Diageo’s net profit increased 16% to $1.63 billion in the six months ending December 31st, 2008. At first glance, these numbers make it seem like the company actually is recession-resistant. But, the increase in income can mostly be attributed to a strong U.S. dollar. Although Diageo is based in Europe, the United States is one of the company’s largest markets. Because the company trades its beverages for strong U.S. dollars, it has benefited from exchange rates.

Analysts actually expected much higher results from DEO. The company itself stated that profit from operations was weaker than desired at the end of 2008. CEO Paul Walsh stated that, “the global economic slowdown has affected business in the period, and in November and December this impact was more pronounced.” Diageo cut its growth forecast for full-year operating profit, citing a lack of visibility for the rest of 2009. The report that missed expectations, when combined with an admission of vulnerability to a weakened economy, caused investors to stray away from DEO.

Diageo’s stock has a 52-week range of $40.93-86.19. It most recently traded at $44.18, very close to its 52-week low. While I believe that some drop in share price was necessary to accommodate for weakened macroeconomic conditions, the current price leaves DEO undervalued.

It’s important to note that Diageo maintains a great deal of strength from its top brands. The names are incredibly popular: Smirnoff is the world’s number one vodka, Jose Cuervo is the leading tequila, and Guinness is the top stout. The majority of DEO’s other alcoholic beverages also maintain large market shares. These brands will not suddenly disappear because of slow economic times.

The company’s statistics are also enviable. Diageo bears a large market capitalization of 27.52 billion, pushes out a reliable dividend yielding 3.6%, and most recently generated a free cash flow of $1.24 billion. Add in the fact that the company currently has $3.45 billion in cash, and it’s easy to realize that DEO is a real powerhouse.

My main fear for Diageo is the weakening of the U.S. dollar. Just as DEO benefits from a strong dollar, a weak dollar hurts it. Its sales and large market share in the U.S. would become less valuable if the dollar becomes less valuable.
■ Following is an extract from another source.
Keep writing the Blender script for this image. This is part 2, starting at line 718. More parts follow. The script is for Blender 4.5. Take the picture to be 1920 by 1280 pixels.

We’re beginning to see a decrease in value of the dollar resulting from a large amount of government spending, a dramatic increase in the printing of money, and shrinking demand for treasuries and debt from foreign countries.

Nevertheless, the U.S. is only one of Diageo’s many markets. The company acts in about 180 countries in North America, Africa, Europe, and Asia. Considering the company’s powerful brands, international diversification, and financial backing makes DEO a great buy at current levels. Diageo is sitting at a relatively cheap price in an industry that does well in harsh economic times, and now is the time to scoop it up.

 

-Matt Schwartz

College Trillionaire

1 comment:

  1. I like your thoughts on this stock, though I would check the projections on the growth of the alcoholic beverage industry before buying.